Reviewing trials with contact sheet

Hello,

I was discussing with Niloofar about reviewing cleaned data to mark bad trials. I suggested that if it was possible, perhaps a quick way to do this would be with a contact sheet of butterfly plots of each trial with the same scale. I tried, but I failed. I understand the data needs to be in the same file (we can't make a contact sheet from the separate epoch files), right? For concatenated imported data or raw data, it refuses to go beyond the displayed time. Whether the trial duration is selected in the record panel or zoomed in the figure, the contact sheet will only move the time cursor and not actually show the time series for the corresponding time window. So it just shows the same data over and over.

Is there a way to make this work? Otherwise, what would be the recommended approach for rapidly reviewing pre-processed data? Is there another option than one trial at a time?

Thanks!

Rewriting the time series figure to work with multiple files would be complicated. The structure of the code should be completely reorganized.

I added a cheap version of this: select multiple files in the database explorer, right-click on one of them > Time series > MEG. This opens all the figures sequentially and removes the borders of the figures so that the graphs are not too small with lots of files.
Does it work the way you would expect?

Thanks François.

I was only thinking of contact sheet, which is a "snapshot" type of function, it's not interactive right? So I didn't think you'd need to modify the figures.

Your version gets slow with many trials, which is exactly when this would become more useful.

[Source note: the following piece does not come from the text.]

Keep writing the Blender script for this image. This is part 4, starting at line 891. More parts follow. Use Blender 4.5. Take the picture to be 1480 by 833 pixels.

And they all stack vertically instead of a grid. So not sure I'd use it, but Niloofar didn't complain. So good enough for now. Something to file way down the wish list... :slight_smile:

Then you need to write a new function similar to view_contactsheet.m, but that takes multiple files in input, instead of scrolling through time.
I won't work on it. If you do, think about adding a paragraph to document it somewhere in the introduction tutorials.